I'm not a big fan of her as I find her difficult to warm to. She was interesting to watch but again I never really forgot she was Giving A Performance. She gave a very luxurious, almost voluptuous reading of the part and as such, seemed to have her own rhythm against the other actors on stage, she always seemed somehow off the beat, which made her comedy scenes a trifle strained.

However in the odd moment, when she dropped her guard and allowed herself to be vulnerable on stage she showed a warmth that had been missing before. She was at her best in scenes with Hanson and their easy relationship together made it very easy to believe that they had once been intimate.

One such scene of course included her singing "Send In The Clowns" - not as heartbreaking as Judi Dench or Dorothy Tutin, not as emotional as Hannah Waddingham at the Menier, but all the more effective for her doing it quietly and ruefully. I happily joined in the large ovation she received for it.Which of course brings us to Angela Lansbury.

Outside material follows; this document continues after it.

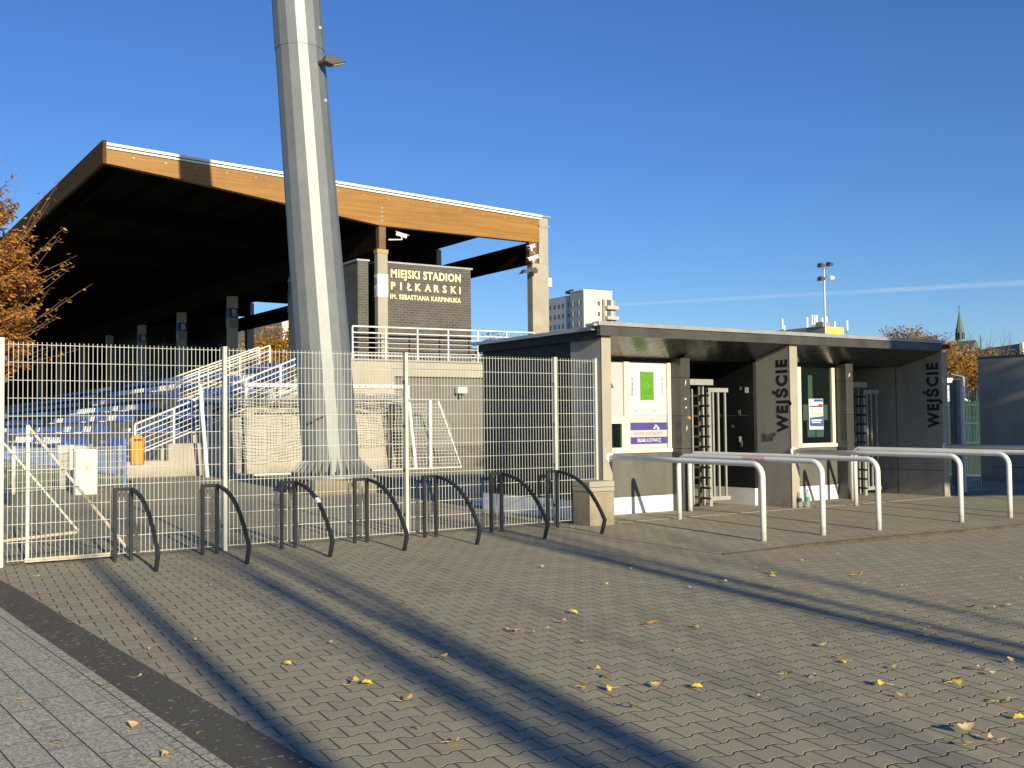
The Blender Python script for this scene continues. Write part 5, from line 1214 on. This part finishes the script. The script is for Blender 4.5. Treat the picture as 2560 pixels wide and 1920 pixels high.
Z2 = [(215,25,0,1.5),(130,72,3,1),(400,145,0,1),(255,270,0,1.6),(205,312,1,1.6),(145,340,3,1),(30,355,1,1.7),(105,356,1,.9),(610,320,0,1.9),(800,328,0,1.2),(325,400,3,1.3),(715,435,1,1),(1130,97,0,1.6),(1130,110,0,1.2),(1485,108,0,2.0),(1665,115,0,1.1),(1205,312,0,1.3),(1355,418,3,1.3),(1405,460,2,1.1),(1450,482,0,1.2),(1145,160,3,1.2),(1520,143,0,1),(1690,155,1,1.3),(1465,200,0,.9),(1525,298,0,1),(1525,325,3,1),(2145,80,3,1.2),(2195,115,0,1),(1805,182,3,1),(1995,240,2,1.4),(2090,250,3,1),(2150,240,3,1),(1845,238,1,1),(360,522,1,1.4),(420,550,2,1.2),(300,592,0,1.1),(435,600,0,1.4),(545,585,0,1.3),(635,598,1,1.9),(800,597,0,1.3),(1180,540,0,1.9),(1305,552,3,1.4),(1080,640,1,1),(545,685,1,1.9),(1660,512,1,1.2),(1610,582,0,1.3),(1690,640,1,1.2),(1905,572,0,1.5),(2045,520,3,1.3),(2085,540,3,1.1),(1895,500,1,1.1),(2105,660,0,2.0),(2165,492,1,1.5),(1955,770,1,1.3),(1970,795,3,1.8),(2095,828,1,1.3),(1960,850,3,1.5),(2200,733,0,1.2),(1795,375,3,1.1),(1795,340,3,1.1),(825,22,1,.9),(1055,76,1,.8),(1255,43,3,.8),(1410,15,3,.8),(1945,92,1,.8),(730,87,2,.8),(515,80,3,.8),(1000,147,1,.7),(770,160,3,.8),(930,136,3,.9),(1610,120,3,.8),(1830,50,3,.8),(2000,57,3,.8),(1875,318,3,.8),(2025,270,3,.8),(1700,268,3,1.1)]
Z1_ = [(160,108,0,1),(900,152,1,1.2),(835,187,0,.8),(300,313,1,1.2),(335,553,1,1.1),(450,585,1,1.8),(95,648,1,1),(435,655,2,.8),(865,790,0,1),(575,780,1,1.6),(232,833,2,1.4),(695,905,1,1.3),(590,550,3,1),(1230,497,0,1.3),(1520,583,1,1.6),(1585,580,0,1.4),(1740,658,1,1.9),(1945,835,0,1.6),(1025,332,2,.9),(860,387,1,.9),(1810,14,0,1.3),(1740,227,2,1),(1440,403,1,1),(1925,470,3,1.6),(2200,338,0,1),(505,65,1,1),(640,433,3,.9),(615,370,2,.9),(1380,172,1,.8),(75,55,2,1.2),(110,50,2,1),(45,62,2,1),(62,48,1,1.1),(95,58,2,1.2),(1790,772,2,.9),(1940,384,3,1)]
rl = random.Random(4)
for zone, arr, ox in (('right half of the plaza', Z2, 1280), ('left half of the plaza', Z1_, 0)):
    for (x, y, kd, sc) in arr:
        P = on_ground(ox + x / 1.728, 1380 + y / 1.728); o = bpy.data.objects.new('fallen_leaf', LM[(kd, rl.randrange(3))]); COL.objects.link(o)
        sx_ = ox + x / 1.728
        marks = [(0, 'the rusty gate'), (330, 'the first bike rack'), (560, 'the second bike rack'), (750, 'the third bike rack'), (930, 'the fourth bike rack'), (1100, 'the fifth bike rack'), (1270, 'the sixth bike rack'), (1450, 'the concrete block'), (1640, 'the ticket window'), (1912, 'the first barrier post'), (2060, 'the second barrier post'), (2205, 'the third barrier post'), (2400, 'the fourth barrier post'), (2530, 'the rightmost barrier post')]
        mk = min(marks, key=lambda t: abs(t[0] - sx_))[1]
        band = 'close to' if P.y > -2.6 else 'well in front of' if P.y > -5 else 'midway between the viewer and' if P.y > -7 else 'in the foreground below'
        pl_ = band + ' ' + mk; grp = zone
        o.location = (P.x, P.y, P.z + .006 + (aprise(P.x) if (P.x > 4.7 and P.y > yk(P.x)) else 0)); o.rotation_euler = (rl.uniform(-.2, .2), rl.uniform(-.2, .2), rl.uniform(0, 6.28)); o.scale = (sc * rl.uniform(.85, 1.12),) * 3
        tag(o, '%s fallen leaf %s' % (GN[kd], pl_), 'leaf', '%s leaves on the %s' % (GN[kd], grp))
# leaf litter that nobody could count along the fence foot
lt = MB(); rnd = random.Random(8); pts = []
for i in range(420):
    x = rnd.uniform(-2.5, 9); y = rnd.gauss(.15, .25) if x < 5.7 else yk(x) + rnd.gauss(.0, .05); pts.append((x, y, ground_z(y) + .012 + (aprise(x) if x > 5.7 else 0)))
for i in range(160): x = rnd.uniform(-2.4, -1.0); y = rnd.gauss(-.02, .1); pts.append((x, y, .012))
for p in pts:
    a = rnd.uniform(0, 6.28); s = rnd.uniform(.006, .022); u = Vector((math.cos(a), math.sin(a), rnd.uniform(-.2, .2))) * s; w = Vector((-math.sin(a), math.cos(a), rnd.uniform(-.2, .3))) * s * .5; p = Vector(p)
    lt.add([p - u, p + w, p + u, p - w], [(0, 1, 2, 3)])
o = build(lt, 'leaf_litter', m_foliage('litter', [(.2, .1, .03), (.4, .25, .08), (.1, .09, .03), (.5, .4, .2)], .1), fix=False); tag(o, 'scattered crumbs of dry leaves along the fence foot and kerb', 'leaf litter', kind='stuff')
# weeds
wd = MB()
for (cx, cy, n) in ((8.15, .45, 60), (5.2, -.1, 40), (10.02, -3.36, 50), (11.3, -3.4, 50), (12, -3.8, 60), (3.9, -.35, 40), (14.32, .1, 30), (.95, -.25, 25)):
    for i in range(n):
        x, y = cx + rnd.gauss(0, .07), cy + rnd.gauss(0, .05); h = rnd.uniform(.015, .06); a = rnd.uniform(0, 6.28); z = ground_z(y) + .005
        wd.add([(x, y, z), (x + .006 * math.cos(a), y + .006 * math.sin(a), z), (x + .03 * math.cos(a + 1), y + .03 * math.sin(a + 1), z + h)], [(0, 1, 2)])
o = build(wd, 'weeds', m_foliage('weed_green', [(.05, .07, .02), (.12, .12, .04)], .2), fix=False); tag(o, 'small weeds in the paving joints at barrier feet', 'weeds', kind='stuff')

# contrail high in the sky
k = N('contrail_vapour'); k.base((.95, .97, 1)); k.rough(1)
tr = k.n('ShaderNodeBsdfTransparent'); ms = k.n('ShaderNodeMixShader'); k.l(k.rng(k.noise(.0012, 3), .3, .7, .015, .06), ms.inputs[0]); k.l(tr.outputs[0], ms.inputs[1]); k.l(k.b.outputs[0], ms.inputs[2]); k.l(ms.outputs[0], k.out.inputs[0])
a, b = at_dist(1300, 775, 9000), at_dist(3100, 678, 9000)
o = build(MB().tube([a, a.lerp(b, .3), a.lerp(b, .6), b], [8, 15, 22, 32], 12), 'contrail', k.m, smooth=True); o['kind'] = 'structure'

Mme. Armfeldt is the perfect role for her now - a delightful gem of a part that due to it's   small stage time makes you treasure each moment she's on stage. You simply couldn't take your eyes off her.She gave a performance of true star quality - every one of her laugh lines knocked out of the park with a deceptive ease, every look and piece of business timed to perfection.
  
She indeed has the timing of death - she gave a performance that almost revelled in the artificiality of high comedy but that turned on a coin to be breathtakingly poignant. Her scene toward the end with her grand-daughter (all her scenes with Katherine McNamara were charming) where she wistfully remembers a long lost lover who she turned down because he was not wealthy broke your heart simply by the way she timed the line "He could have been the love of my life".

Her solo number "Liaisons" was an object lesson in singing Sondheim. Perfectly sung, you could hear a pin drop as she quietly made the show her own.

 
Her final moments on stage were quite unforgettable. Slowly playing cards in her wheelchair as her grand-daughter watches for the night to smile, Mme. Armfeldt fell back in her chair with the cards scattering out of her hand as the audience reacted in shock.
  
By God, she was worth the wait.

Wednesday, October 15, 2008

 

Oh ker-fuck.  I know where I want to be on Monday January 12th. And it ain't here.

For one night only Natasha Richardson, Victor Garber, Christine Baranski, Laura Benanti and Vanessa Redgrave will appear in a fundraising concert version of Stephen Sondheim's A LITTLE NIGHT MUSIC. Vanessa sings Sondheim!

The ticket prices would bring on a new credit crunch - the cheapest at the back of the mezzanine being $150.

NIGHT MUSIC is being staged at the end of the year at the Menier Chocolate Factory and I have tickets for December. Only instead of Vanessa Redgrave they have Maureen Lipman.  To quote one of the songs "Every Day A Little Death".